All things are double, one against another.--Tit for tat; an eye for an eye; a
tooth for a tooth; blood for blood; measure for measure; love for love.--Give
and it shall be given you.--He that watereth shall be watered himself.-- What
will you have? quoth God; pay for it and take it.-- Nothing venture, nothing
have.--Thou shalt be paid exactly for what thou hast done, no more, no
less.--Who doth not work shall not eat.--Harm watch, harm catch. --Curses always
recoil on the head of him who imprecates them.--If you put a chain around the
neck of a slave, the other end fastens itself around your own.--Bad counsel
confounds the adviser. --The Devil is an ass.
It is thus written, because it is thus in life. Our action is overmastered and
characterized above our will by the law of nature. We aim at a petty end quite
aside from the public good, but our act arranges itself by irresistible
magnetism in a line with the poles of the world.

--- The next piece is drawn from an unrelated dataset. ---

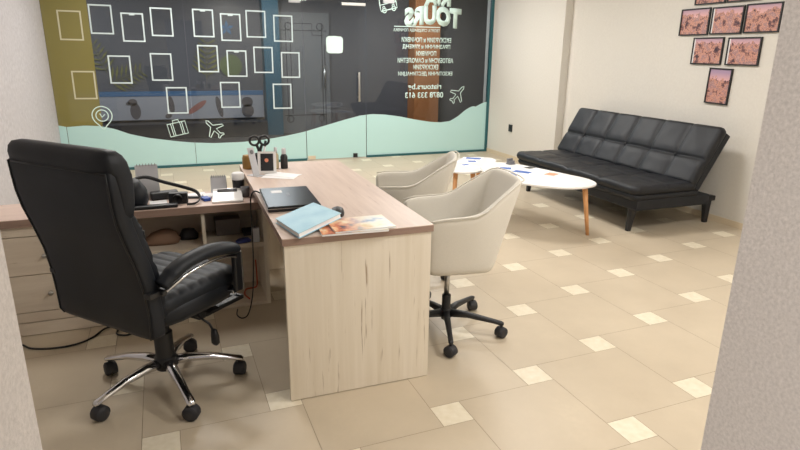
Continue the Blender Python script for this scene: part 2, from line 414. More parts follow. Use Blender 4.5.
def plane_(c, a, lab, sc=1):
    mb = MB(); ribbon(mb, rotp([(c[0]+x*sc, c[1]+z*sc) for x, z in PLN], c, a), .011, True)
    return tag(mb.build('airplane_outline', M['vinylg']), lab, 'sticker')
plane_((-.487, .478), math.radians(42), 'pale airplane outline on the glass, nose up left, beside the suitcase')
plane_((3.014, .873), math.radians(-42), 'pale airplane outline on the glass beside the phone number', 1.05)
# little bus, seen from the back of the glass
c = (1.915, 2.08); mb = MB()
def RB(p): return rotp(p, c, math.radians(14))
ribbon(mb, RB([(c[0]-.12, c[1]-.05), (c[0]+.12, c[1]-.05), (c[0]+.12, c[1]+.03), (c[0]+.09, c[1]+.13), (c[0]-.11, c[1]+.13), (c[0]-.12, c[1]+.03)]), .014, True)
ribbon(mb, RB([(c[0]-.12, c[1]+.03), (c[0]+.12, c[1]+.03)]), .010)
for dx in (-.07, .07): ribbon(mb, RB(circ(c[0]+dx, c[1]-.05, .028, 16)), .012, True); ribbon(mb, RB(circ(c[0]+dx, c[1]-.012, .016, 12)), .010, True)
for dx in (-.04, .04): ribbon(mb, RB([(c[0]+dx, c[1]+.03), (c[0]+dx, c[1]+.13)]), .010)
tag(mb.build('bus_outline', M['vinylg']), 'pale outline of a small bus near the top of the glass', 'sticker')
# pale square decal on the door leaf
mb = MB(); rg = random.Random(3); pts = []
for k in range(40):
    a = 2*PI*k/40; c_, s_ = math.cos(a), math.sin(a); r_ = .112*(1+rg.uniform(-.03, .03))
    pts.append((1.148+r_*math.copysign(abs(c_)**.35, c_)*1.04, 1.557+r_*math.copysign(abs(s_)**.35, s_)*.98))
mb.prism(pts, .0055, .0075, MXZ)
tag(mb.build('square_sticker', M['vinylg']), 'pale square sticker with ragged edges on the glass door', 'sticker')

# mirrored lettering on the glass
def lettering(body, x0, x1, zc, h, bold, label, mat='vinylg', wobble=None):
    cu = bpy.data.curves.new('t', 'FONT'); cu.body = body; cu.size = 1.0; cu.offset = bold; cu.resolution_u = 3
    to = bpy.data.objects.new('t', cu); COL.objects.link(to)
    dg = bpy.context.evaluated_depsgraph_get(); dg.update()
    me = bpy.data.meshes.new_from_object(to.evaluated_get(dg)); COL.objects.unlink(to); bpy.data.objects.remove(to)
    X = [v.co.x for v in me.vertices]; Yv = [v.co.y for v in me.vertices]
    ax, bx, ay, by = min(X), max(X), min(Yv), max(Yv)
    for v in me.vertices:
        u = (v.co.x-ax)/(bx-ax); q = (v.co.y-ay)/(by-ay)-.5
        z = zc+q*h*(wobble[1](u) if wobble else 1)+(wobble[0](u) if wobble else 0)
        v.co = Vector((x1-(x1-x0)*u, GY-.0058, z))
    bm = bmesh.new(); bm.from_mesh(me)
    r = bmesh.ops.extrude_face_region(bm, geom=bm.faces[:])
    for vv in [e for e in r['geom'] if isinstance(e, bmesh.types.BMVert)]: vv.co.y -= .0016
    bmesh.ops.recalc_face_normals(bm, faces=bm.faces[:]); bm.to_mesh(me); bm.free()
    me.materials.clear(); me.materials.append(M[mat]); me.name = 'lettering'
    return tag(bpy.data.objects.new('lettering', me), label, 'lettering')
def let(*a, **k):
    o = lettering(*a, **k); COL.objects.link(o); return o
let('TOURS', 2.15, 3.03, 1.958, .25, .07, 'big mirrored rounded lettering TOURS high on the glass', wobble=(lambda u: -.02*math.cos(u*6), lambda u: 1.12-.12*u))
let('RIA', 2.44, 2.86, 2.195, .19, .07, 'big mirrored lettering RIA cut by the picture top')
o = solo('lettering_rule', MB().box(2.0, 2.70, GY-.0075, GY-.0055, 1.811, 1.821), M['vinylg'], 'thin pale line under the big mirrored lettering', 'lettering')
let('ТВОЯТА СЛЕДВАЩА ПОЧИВКА', 1.99, 2.70, 1.766, .05, .008, 'smallest mirrored caption under the thin pale line')
for body, a, b_, z, lab in (('ЕКСКУРЗИИ и ПОЧИВКИ', 2.115, 2.882, 1.642, 'mirrored lettering line, topmost of the six service lines'),
        ('ПРАЗНИЧНИ и УИКЕНД', 2.132, 2.87, 1.546, 'mirrored lettering line, second of the six service lines'),
        ('ПОЧИВКИ', 2.339, 2.651, 1.457, 'mirrored short word, third of the six service lines'),
        ('АВТОБУСНИ и САМОЛЕТНИ', 2.058, 2.926, 1.36, 'mirrored lettering line, fourth of the six service lines'),
        ('ЕКСКУРЗИИ', 2.296, 2.688, 1.269, 'mirrored short word, fifth of the six service lines'),
        ('ЕКЗОТИЧНИ ДЕСТИНАЦИИ', 2.068, 2.918, 1.172, 'mirrored lettering line, lowest of the six service lines')):
    let(body, a, b_, z, .068, .018, lab)
let('riatours.bg', 2.224, 2.746, .985, .105, .018, 'mirrored web address above the phone number on the glass')
let('0878 333 613', 2.179, 2.783, .874, .084, .02, 'mirrored phone number low on the glass')

# ------------------------------------------------------------------ beyond the glass: dim passage and opposite shop front
M['pfloor'] = plain('passage_floor', (70, 66, 64), .5)
M['pwall'] = plain('opposite_wall', (92, 90, 93), .8)
M['pdoor'] = plain('grey_door_paint', (112, 112, 114), .6)
M['pline'] = plain('door_groove', (40, 40, 44), .7)
M['tealc'] = plain('teal_column', (36, 82, 100), .6)
M['brown'] = wood('brown_column', (182, 116, 70), (198, 132, 84), (150, 92, 56), (8, 8, 1), knots=False, rough=.6)
M['banner'] = plain('banner_grey', (150, 150, 156), .7)
M['bannerb'] = plain('banner_blue', (76, 108, 142), .7)
M['fig'] = plain('figure_print', (88, 82, 84), .8); M['fig2'] = plain('figure_print_pink', (150, 100, 92), .8)
M['leaf'] = plain('olive_leaf_print', (120, 116, 66), .7); M['disc'] = plain('green_disc', (98, 106, 70), .7)
struct('trim_2', MB().box(-6, 7.5, 6.35, 9.35, -.06, 0), M['pfloor'])
struct('trim_3', MB().box(-6, 7.5, 6.35, 9.35, 2.8, 2.9), M['pwall'])
struct('trim_4', MB().box(-6, 7.5, 9.2, 9.35, 0, 2.8).box(-6, -5.9, 6.35, 9.2, 0, 2.8).box(7.4, 7.5, 6.35, 9.2, 0, 2.8).box(-6, -2.5, 6.25, 6.35, 0, 2.8).box(3.9, 7.5, 6.25, 6.35, 0, 2.8).box(-6, 7.5, 6.2, 6.35, 2.7, 2.9), M['pwall'])
OY = 9.19
MO = Matrix(((1, 0, 0, 0), (0, 0, -1, OY), (0, 1, 0, 0), (0, 0, 0, 1)))
e = thing('double_door', 'grey door with dark ornamental lines across the passage', 'door', (1.34, OY, 0))
MB().box(-.47, .47, -.05, 0, 0, 2.14).build('door_leaf', M['pdoor'], e)
mo = Matrix(((1, 0, 0, 0), (0, 0, -1, -.05), (0, 1, 0, 0), (0, 0, 0, 1))); mb = MB()
for dx in (-.24, .24):
    pass
for p, cl in (([(-.33, .2), (-.33, 1.95)], 0), ([(.33, .2), (.33, 1.95)], 0), ([(-.42, 1.83), (.42, 1.83)], 0), ([(-.25, 1.7), (-.25, .35)], 0), ([(-.4, .32), (.4, .32)], 0), ([(-.3, 1.95), (.15, 1.95), (.15, 1.75), (.36, 1.75)], 0), ([(.38, 1.6), (.38, .1)], 0)): ribbon(mb, p, .012, False, mo, .0, .004)
for cx, cz in ((-.28, 1.9), (.3, 1.9), (-.3, .25), (.3, .25)): ribbon(mb, circ(cx, cz, .06, 18), .012, True, mo, 0, .004)
mb.build('ornament', M['pline'], e)
MB().tube([(.36, -.1, .81), (.36, -.1, 1.23)], .013).cyl((.36, -.1, .86), (.36, -.05, .86), .009).cyl((.36, -.1, 1.18), (.36, -.05, 1.18), .009).build('door_handle', M['steel'], e, smooth=True)
solo('teal_column', MB().box(.58, .86, OY-.3, OY, 0, 2.8), M['tealc'], 'narrow teal column left of the grey door across the passage', 'column')
solo('brown_column', MB().box(3.4, 3.92, OY-.35, OY, 0, 2.8), M['brown'], 'brown wooden column behind the mirrored lettering', 'column')
e = thing('banner', 'long grey banner with blue top edge and dark figures across the passage', 'banner', (0, OY, 0))
MB().box(-2.6, .56, -.03, 0, .30, .70).build('banner_sheet', M['banner'], e)
MB().box(-2.6, .56, -.035, 0, .70, .78).build('blue_edge', M['bannerb'], e)
mo = Matrix(((1, 0, 0, 0), (0, 0, -1, -.03), (0, 1, 0, 0), (0, 0, 0, 1)))
def blob(mb, cx, cz, w_, h_, a=0): mb.prism(rotp([(cx+w_*math.cos(2*PI*k/14), cz+h_*math.sin(2*PI*k/14)) for k in range(14)], (cx, cz), a), 0, .003, mo)
mb = MB(); blob(mb, -1.63, .6, .075, .06); blob(mb, -1.6, .45, .085, .14); blob(mb, -1.70, .58, .04, .03)
mb.build('printed_figure', M['fig'], e)
mb = MB(); blob(mb, -1.02, .55, .05, .15, .1); blob(mb, -1.08, .36, .06, .04, .4); mb.build('printed_figure', M['fig'], e)
mb = MB(); blob(mb, -.6, .5, .2, .05, .6); mb.build('printed_figure', M['fig2'], e)
mb = MB(); blob(mb, -.22, .5, .05, .19, .2); mb.build('printed_figure', M['fig'], e)
mb = MB(); blob(mb, .27, .58, .10, .09); blob(mb, .27, .42, .11, .12); mb.build('printed_figure', M['fig'], e)
solo('dark_counter', MB().box(-2.6, .56, OY-.4, OY-.02, 0, .26), M['pline'], 'low dark plinth under the figure banner across the passage', 'plinth')
def palm(cx, cz, h_, n, a0, lab):
    mb = MB()
    ribbon(mb, rotp([(cx, cz-h_/2), (cx, cz+h_/2)], (cx, cz), a0), .008, False, MO, 0, .004)
    for k in range(n):
        for sg in (-1, 1):
            z = cz-h_/2+h_*(k+.6)/n; L_ = h_*.42*(1-.5*k/n)
            pts = [(cx, z), (cx+sg*L_*.5, z+L_*.42), (cx+sg*L_, z+L_*.62), (cx+sg*L_*.55, z+L_*.24)]
            mb.prism(rotp(pts if sg > 0 else pts[::-1], (cx, cz), a0), 0, .004, MO)
    return tag(mb.build('palm_leaf_print', M['leaf']), lab, 'leaf print')
palm(-2.05, 1.32, .5, 6, .35, 'olive palm leaf print across the passage, tall one beside the yellow film')
palm(-1.70, 1.02, .56, 7, -1.2, 'olive palm leaf print across the passage, low slanting one')
palm(-.37, 1.3, .62, 7, -.1, 'olive palm leaf print inside a white frame sticker')
solo('green_disc', MB().prism(circ(.03, 1.21, .19, 36), 0, .012, MO), M['disc'], 'round green disc across the passage behind the white frames', 'sign')
mb = MB(); rg = random.Random(5)
for k in range(5):
    a = 2*PI*k/5; mb.prism(rotp([(.0, 1.84), (.03, 1.9), (0, 1.97), (-.03, 1.9)], (0, 1.84), a), 0, .005, MO)
tag(mb.build('flower_print', M['bannerb']), 'blue flower print across the passage behind a top row frame', 'flower print')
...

A man cannot speak but he judges himself. With his will or against his will he
draws his portrait to the eye of his companions by every word. Every opinion
reacts on him who utters it. It is a thread-ball thrown at a mark, but the other
end remains in the thrower's bag. Or rather it is a harpoon hurled at the whale,
unwinding, as it flies, a coil of cord in the boat, and, if the harpoon is not
good, or not well thrown, it will go nigh to cut the steersman in twain or to
sink the boat.
You cannot do wrong without suffering wrong. "No man had ever a point of pride
that was not injurious to him," said Burke. The exclusive in fashionable life
does not see that he excludes himself from enjoyment, in the attempt to
appropriate it. The exclusionist in religion does not see that he shuts the door
of heaven on himself, in striving to shut out others. Treat men as pawns and
ninepins and you shall suffer as well as they. If you leave out their heart, you
shall lose your own. The senses would make things of all persons; of women, of
children, of the poor. The vulgar proverb, "I will get it from his purse or get
it from his skin," is sound philosophy.
All infractions of love and equity in our social relations are speedily
punished. They are punished by fear. Whilst I stand in simple relations to my
fellow-man, I have no displeasure in meeting him. We meet as water meets water,
or as two currents of air mix, with perfect diffusion and interpenetration of
nature. But as soon as there is any departure from simplicity, and attempt at
halfness, or good for me that is not good for him, my neighbor feels the wrong;
he shrinks from me as far as I have shrunk from him; his eyes no longer seek
mine; there is war between us; there is hate in him and fear in me.